"Hall effects, Spin Orbit Coupling, and Spin Orbit Torque in Topological Insulators" by Kang Wang (UCLA)

Thursday, May 21, 2015 - 4:00pm to 5:00pm
Physics and Astronomy Colloquium

Thursdays, 4:00-5:00 pm

1-434 Physics and Astronomy (map)
Reception from 3:30-4:00 p.m.
(unless otherwise posted)

Guest Speaker: Kang L. Wang (University of California, Los Angeles)

Talk Title:  “Hall effects, Spin Orbit Coupling, and Spin Orbit Torque in Topological Insulators”
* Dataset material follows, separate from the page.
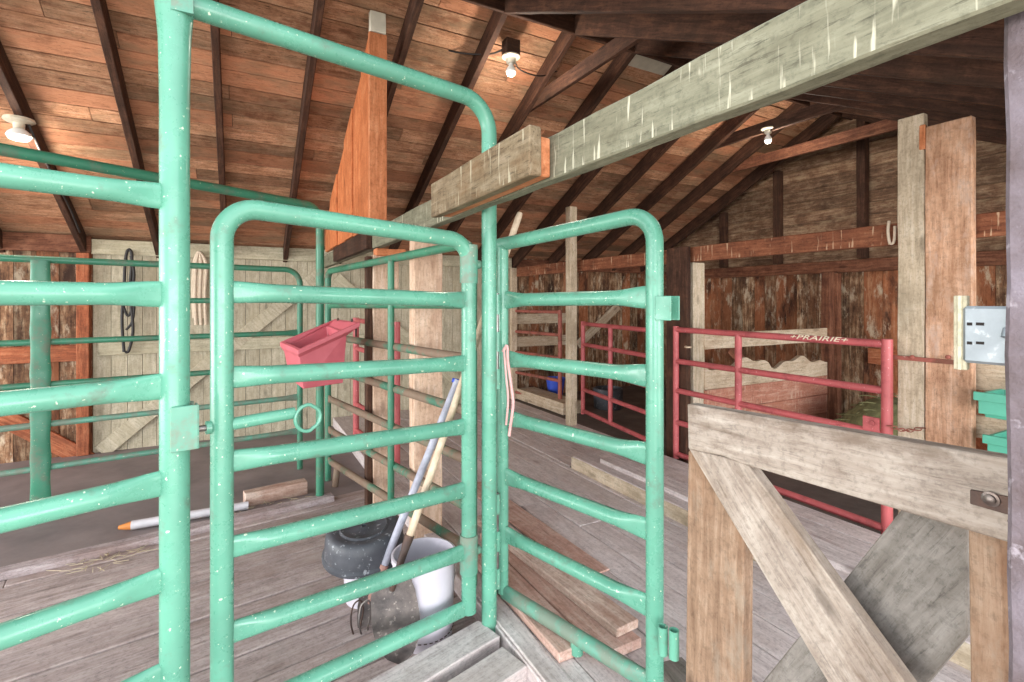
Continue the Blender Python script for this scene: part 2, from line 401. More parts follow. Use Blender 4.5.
# left deck of old boards, laid along the fence
m = MB(); y = -1.2
while y < 2.64:
    bw = random.uniform(.17, .215); x = -3.4
    while x < 1.35:
        ln = random.uniform(2.0, 3.6); x1 = min(x+ln, 1.35)
        tilt = random.uniform(-.004, .004)
        m.box(x+.002, x1-.002, y+.003, y+bw-.004, LFZ-.04, LFZ+tilt); x = x1
    y += bw
o = m.build('floor', M_deckl, bevel=.004, origin=(0, 0, 0)); tag(o, kind='structure'); o.location = (.0, 1.25, 0); o.rotation_euler = (0, 0, DA)
# pen floor of packed mats beyond
m = MB(); m.prism([Vector((-4, 3.42, -.16)), Vector((1.0, 4.2, -.16)), Vector((1.0, EY, -.16)), Vector((-4, EY, -.16))], (0, 0, .055)); tag(m.build('floor', M_mat), kind='structure')
# right deck: boards along the building's width
m = MB(); x = 1.0
while x < 2.5:
    bw = random.uniform(.15, .21); y = -.5
    while y < 6.45:
        ln = random.uniform(1.4, 3.2); y1 = min(y+ln, 6.48); m.box(x+.002, min(x+bw, 2.52)-.003, y+.002, y1-.002, -.14, random.uniform(-.006, 0)); y = y1
    x += bw
tag(m.build('floor', M_deck, bevel=.004, origin=(0, 0, 0)), kind='structure')
m = MB(); x = 2.52
while x < 3.07:
    bw = .183
    m.box(x+.002, x+bw-.004, -.3, 3.55, .055, .1); x += bw
tag(m.build('floor', M_deck, bevel=.004, origin=(0, 0, 0)), kind='structure')
o = plank('trim_1', (2.54, -.3, .03), (2.54, 3.56, .03), .13, .05, (0, 0, 1), M_postg); tag(o, kind='structure')
m = MB(); x = 2.525
while x < 3.38:
    bw = random.uniform(.15, .2); m.box(x, x+bw-.006, 3.6, 6.48, -.1, .0); x += bw
tag(m.build('floor', M_deck, bevel=.004, origin=(0, 0, 0)), kind='structure')
m = MB(); m.box(2.53, GX, -.3, EY, -.15, -.005); tag(m.build('floor', M_stallf), kind='structure')

# eave wall at the back: pale boarding, rough stained boards at its left end, brown boards in the far stall
XL = -1.32; XR = 3.5
def boards(x0, x1, z0, z1, wmin, wmax, axis, pos, th, back=.03, gap=.004):
    m = MB(); x = x0
    while x < x1-.01:
        bw = min(random.uniform(wmin, wmax), x1-x); j = random.uniform(0, .008)
        if axis == 'Y': m.box(x+gap/2, x+bw-gap/2, pos-j, pos+th, z0, z1)
        else: m.box(pos-j, pos+th, x+gap/2, x+bw-gap/2, z0, z1)
        x += bw
    k = MB()
    if axis == 'Y': k.box(x0, x1, pos+th+.001, pos+th+back, z0, z1)
    else: k.box(pos+th+.001, pos+th+back, x0, x1, z0, z1)
    tag(k.build('wall_back' if axis == 'Y' else 'wall_right', M_dark), kind='structure')
    return m
m = boards(XL, XR, -.15, CAMZ+.62, .11, .16, 'Y', EY, .025); tag(m.build('wall_back', M_pale, origin=(0, 0, 0)), kind='structure')
m = boards(-4, XL, -.15, CAMZ+.62, .12, .2, 'Y', EY, .025); tag(m.build('wall_back', M_rough, origin=(0, 0, 0)), kind='structure')
m = boards(XR, GX, -.15, CAMZ+.62, .10, .2, 'Y', EY, .025); tag(m.build('wall_back', M_rough, origin=(0, 0, 0)), kind='structure')
# gable wall: upright boards below, lapped siding above the girt
m = boards(-.3, EY, -.15, CAMZ+.40, .12, .2, 'X', GX, .025); tag(m.build('wall_right', M_rough, origin=(0, 0, 0)), kind='structure')
m = MB(); z = CAMZ+.42
while z < roof(ER)-.02:
    hh = .135; mid = z+hh
    dy = (roof(ER)-z)*2
    y0 = max(-.3, ER-dy); y1 = min(EY, ER+dy)
    m.prism([Vector((GX, y0, z)), Vector((GX, y1, z)), Vector((GX, y1, z+hh-.004)), Vector((GX, y0, z+hh-.004))], (.022, 0, 0)); z += hh
m.box(GX+.024, GX+.05, -.3, EY, CAMZ+.4, roof(ER))
o = m.build('wall_right', M_gable, origin=(0, 0, 0)); tag(o, kind='structure')
for q in o.data.vertices: pass

# roof boards: one mesh for each slope, boards run the length of the building
def slope(side, mat, name):
    m = MB(); s = 0; L = math.hypot(ER+.5, (ER+.5)*.5); ca = 1/math.sqrt(1.25); sa = .5*ca
    while s < L:
        bw = random.uniform(.13, .17); x = -4.2+random.uniform(0, 1)
        x = 1.15 if (side == -1 and s*ca > 1.75) else -4.2  # near slope left open at left, an added gap to let daylight in
        while x < GX+.1:
            x1 = min(x+random.uniform(2.2, 4.2), GX+.1)
            def pt(xx, ss, n):
                return (xx, ER+side*(ss*ca+n*sa), roof(ER)-ss*sa+n*ca)
            n0 = random.uniform(0, .006); a = s+.005; b = s+bw-.005
            m.hexa([pt(x+.002, a, n0), pt(x1-.002, a, n0), pt(x1-.002, b, n0), pt(x+.002, b, n0), pt(x+.002, a, .024), pt(x1-.002, a, .024), pt(x1-.002, b, .024), pt(x+.002, b, .024)])
            x = x1
        s += bw
    tag(m.build(name, mat, origin=(0, 0, 0)), kind='structure'); m = MB()
    def back(x0, s0, s1): m.hexa([pt(x0, s0, .026), pt(GX+.1, s0, .026), pt(GX+.1, s1, .026), pt(x0, s1, .026), pt(x0, s0, .05), pt(GX+.1, s0, .05), pt(GX+.1, s1, .05), pt(x0, s1, .05)])
    if side == 1: back(-4.2, 0, L)
    else: back(-4.2, 0, 1.75/ca); back(1.15, 1.75/ca, L)
    tag(m.build(name, M_dark, origin=(0, 0, 0)), kind='structure')
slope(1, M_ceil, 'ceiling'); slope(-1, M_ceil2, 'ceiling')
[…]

The Hall effect discovered more than 130 years ago has found ubiquitous applications in today automobiles.  Recent interests in spin Hall due to large spin orbit interaction have led to many advances for improving energy efficiency in the stride to meeting the critical challenge of increasing energy dissipation.   
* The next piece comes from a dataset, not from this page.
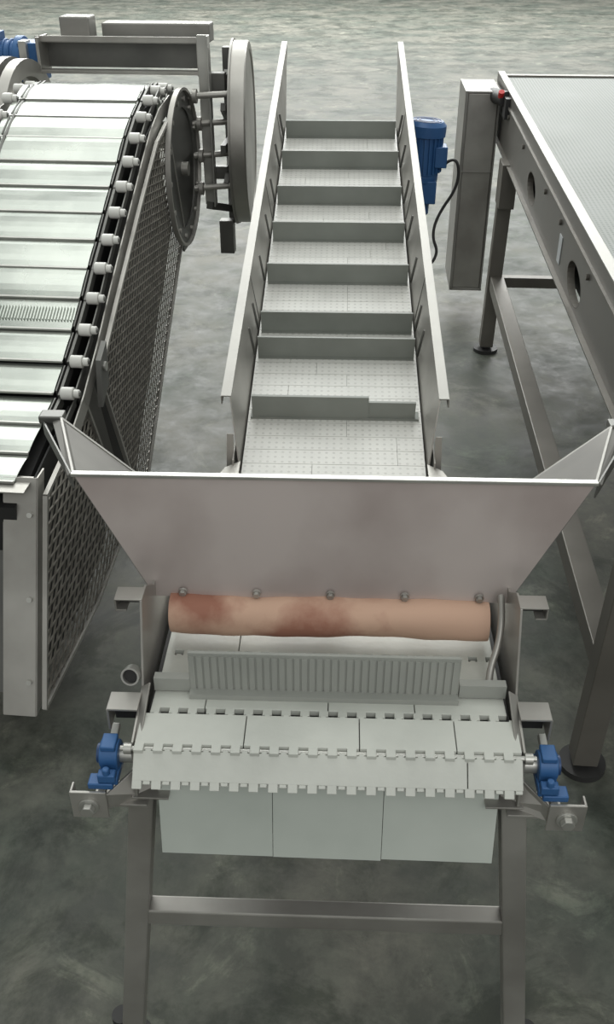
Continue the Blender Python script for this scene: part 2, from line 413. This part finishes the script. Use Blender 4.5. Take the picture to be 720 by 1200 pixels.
# ================================================================== LEFT SLAT CONVEYOR
Lc = root('slat_chain_conveyor', (-.648,2.36,0), -5.2)
P=[(-.40,.735),(-.28,.75),(-.12,.785),(0,.825),(.17,.905),(.34,.997),(.52,1.09),(.70,1.18),(.85,1.255),(1.0,1.325),(1.15,1.370),(1.31,1.385),(1.42,1.365),(1.52,1.29),(1.57,1.18),(1.56,1.08)]
def along(path,step,start=0):
    out=[];acc=-start
    for i in range(len(path)-1):
        a=Vector((0,*path[i]));b=Vector((0,*path[i+1]));Ls=(b-a).length; t=0
        while acc+ (Ls-t) >= step or (acc<0 and acc+(Ls-t)>=0):
            need = step-acc if acc>=0 else -acc
            t+=need; acc=0; out.append((a+(b-a)*(t/Ls),(b-a).normalized()))
        acc+=Ls-t
    return out
st=along(P,.118,.03)
W=.49
g=Geo(); ge=Geo(); gr=Geo(); gd=Geo(); ghub=Geo()
for i,(p,dv) in enumerate(st):
    x=Vector((1,0,0)); z=x.cross(dv); 
    tilt=Matrix.Rotation(random.uniform(-.06,.04),3,'X')
    Rm=Matrix((x,dv,z)).transposed()@tilt
    c=p+dv*.059
    if 0<=i<len(st)-1:
        for k in range(5):
            aa=(k-2)*.05
            Rk=Rm@Matrix.Rotation(-aa,3,'X')
            g.box(c+Vector((-W/2-.02,0,0))+(Rm@Vector((0,(k-2)*.0225,.004-.0011*(k-2)**2*.5))),(W-.055,.0235,.003),Rk)
        ge.box(p+Vector((-W/2-.02,0,0))+z*.004,(W-.055,.006,.007),Rm)
    if p.y>-.06:
        for xx in (.0,-W-.01):
            gr.cyl(p+Vector((xx-.022,0,0))+z*.006,p+Vector((xx+.012,0,0))+z*.006,.018,20)
            gr.cyl(p+Vector((xx+.012,0,0))+z*.006,p+Vector((xx+.028,0,0))+z*.006,.012,16)
            ghub.cyl(p+Vector((xx+.026,0,0))+z*.006,p+Vector((xx+.032,0,0))+z*.006,.007,12)
    if p.y>-.2:
        for xx in (.0,-W+.07):
            gd.box(c+Vector((xx-.028,0,-.008)),(.008,.125,.028),Rm); gd.box(c+Vector((xx-.040,0,-.004)),(.004,.10,.024),Rm)
        gd.box(c+Vector((.010,0,-.012)),(.004,.12,.022),Rm)
g.obj('slats',Lc,SLAT,True); ge.obj('slat_hems',Lc,STEEL_B); gr.obj('chain_rollers',Lc,WHITE,True,.002); gd.obj('chain_links',Lc,STEEL_D); ghub.obj('roller_pins',Lc,STEEL_D)
p,dv=st[5]; 
g=Geo(); x=Vector((1,0,0)); z=x.cross(dv); Rm=Matrix((x,dv,z)).transposed()
for i in range(46): g.box(p+dv*.055+z*.008+Vector((-.46+.0092*i,0,0)),(.0040,.05,.008),Rm)
g.obj('slat_comb',Lc,SLAT)
g=Geo(); g.prism([(a,b-.05) for a,b in P[0:13]]+[(1.40,1.0),(.9,.62),(.5,.33),(.28,.33),(.1,.25),(-.40,.27)],-W+.02,-.045)
g.obj('inner_shade_fill',Lc,BLACK)  # added black mass, stands in for the dark interior behind the mesh
g=Geo()
for xx in (.030,-W-.045):
    for i in range(2,len(P)-4):
        a,b=P[i],P[i+1]; g.beam((xx,a[0],a[1]-.045),(xx,b[0]+.004,b[1]-.043),.004,.05)
g.obj('side_rails',Lc,STEEL)
def clip(poly,pt,dr):
    ts=[]; n=len(poly)
    for i in range(n):
        a=poly[i]; b=poly[(i+1)%n]; ex,ey=b[0]-a[0],b[1]-a[1]
        den=dr[0]*ey-dr[1]*ex
        if abs(den)<1e-9: continue
        t=((a[0]-pt[0])*ey-(a[1]-pt[1])*ex)/den; u=((a[0]-pt[0])*dr[1]-(a[1]-pt[1])*dr[0])/den
        if 0<=u<1: ts.append(t)
    ts.sort(); return [(ts[i],ts[i+1]) for i in range(0,len(ts)-1,2)]
def mesh_guard(name,poly,x,sp,r):
    g=Geo(); 
    for angd in (40,-8):
        a=math.radians(angd); dr=(math.cos(a),math.sin(a)); nr=(-dr[1],dr[0])
        k=-120
        while k<120:
            pt=(nr[0]*k*sp,nr[1]*k*sp+.6)
            for t0,t1 in clip(poly,pt,dr):
                if t1-t0>.004:
                    g.beam((x,pt[0]+dr[0]*t0,pt[1]+dr[1]*t0),(x,pt[0]+dr[0]*t1,pt[1]+dr[1]*t1),.003,r,(1,0,0))
            k+=1
    g.obj(name,Lc,MESHW)
    g=Geo(); n=len(poly)
    for i in range(n):
        a=poly[i]; b=poly[(i+1)%n]; g.beam((x+.002,*a),(x+.002,*b),.010,.012,(1,0,0))
    g.obj(name+'_frame',Lc,STEEL)
    g=Geo(); g.prism(poly,x-.05,x-.045); g.obj(name+'_shade_backing',Lc,BLACK)  # added black sheet so the space behind the mesh looks dark
U=[(.10,.82),(.34,.945),(.70,1.125),(1.0,1.265),(1.17,1.30),(1.32,.88),(.9,.58),(.48,.27),(.32,.30)]
Lw=[(-.36,.70),(.02,.76),(.20,.36),(.15,.20),(-.12,.17),(-.60,.20)]
mesh_guard('mesh_guard_upper',U,.045,.024,.0038); mesh_guard('mesh_guard_lower',Lw,.022,.030,.0050)
g=Geo(); g.prism([(.0,.80),(.12,.86),(.30,.30),(.20,.30),(.05,.72)],.005,.012); g.prism([(.09,.87),(.16,.90),(.14,.78),(.06,.74)],.045,.06)
g.obj('guard_joint_plate',Lc,STEEL_D)
g=Geo(); g.cyl((.05,.12,.84),(.065,.12,.84),.014,16); g.cyl((.03,.24,.34),(.045,.24,.34),.012,16); g.obj('guard_knobs',Lc,STEEL_B)
g=Geo()
g.plate([(-.080,-.35,.745),(.005,-.35,.745),(.005,-.62,.19),(-.080,-.62,.19)],.006)
g.plate([(.005,-.35,.745),(.005,-.30,.745),(.005,-.57,.19),(.005,-.62,.19)],.005)
g.plate([(-.080,-.35,.745),(-.080,-.32,.745),(-.080,-.59,.19),(-.080,-.62,.19)],.005)
g.box((-W/2,-.37,.735),(W-.02,.08,.004))
g.obj('infeed_end_plate',Lc,STEEL,bevel=.001)
g=Geo(); g.plate([(-W-.05,-.30,.74),(-.08,-.30,.74),(-.08,-.57,.22),(-W-.05,-.57,.22)],.005)
g.obj('infeed_end_panel',Lc,STEEL_D)
g=Geo(); 
for t in (.15,.5,.85): g.cyl((-.01,-.35-.27*t,.745-.555*t),(-.01,-.362-.27*t,.75-.555*t),.007,12)
g.obj('end_plate_bolts',Lc,STEEL_B)
g=Geo()
for s,zz in ((-.25,.3),(.8,.65)):
    for xx in (-.15,-.42): g.beam((xx,s,zz),(xx,s,.0),.05,.05)
g.obj('legs',Lc,STEEL_D)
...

The presence of large SOC can render an insulator to a topological insulator exhibiting Dirac electron surface states.  When magnetic order is introduced into topological insulators (TIs), the time-reversal-symmetry (TRS) is broken, and the non-trivial topological surface is driven into a new massive Dirac-fermions state. By controlling the magnetic (Cr) doping concentration and the Fermi level position, we show that the quantum anomalous Hall effect (QAHE) in the macroscopic millimeter-size magnetic-doped TI Cr-doped ((BixSb1-x)2Te3) films. Furthermore, we find that the stability of the dissipationless chiral edge conductance is well-maintained as the film thickness varies across the 2D hybridization limit.

TI/Cr-doped TI heterostructures can also be used for the electrical manipulation of magnetization switching via giant spin–orbit torque (SOT).  We demonstrate that the SOT required for magnetization switching in such magnetic TI-based bilayer structures is three orders of magnitude more efficient than that of heavy metals.  All these exotic magnetic TI-based phenomena will serve as fundamental steps to further explore the TRS-breaking TI systems.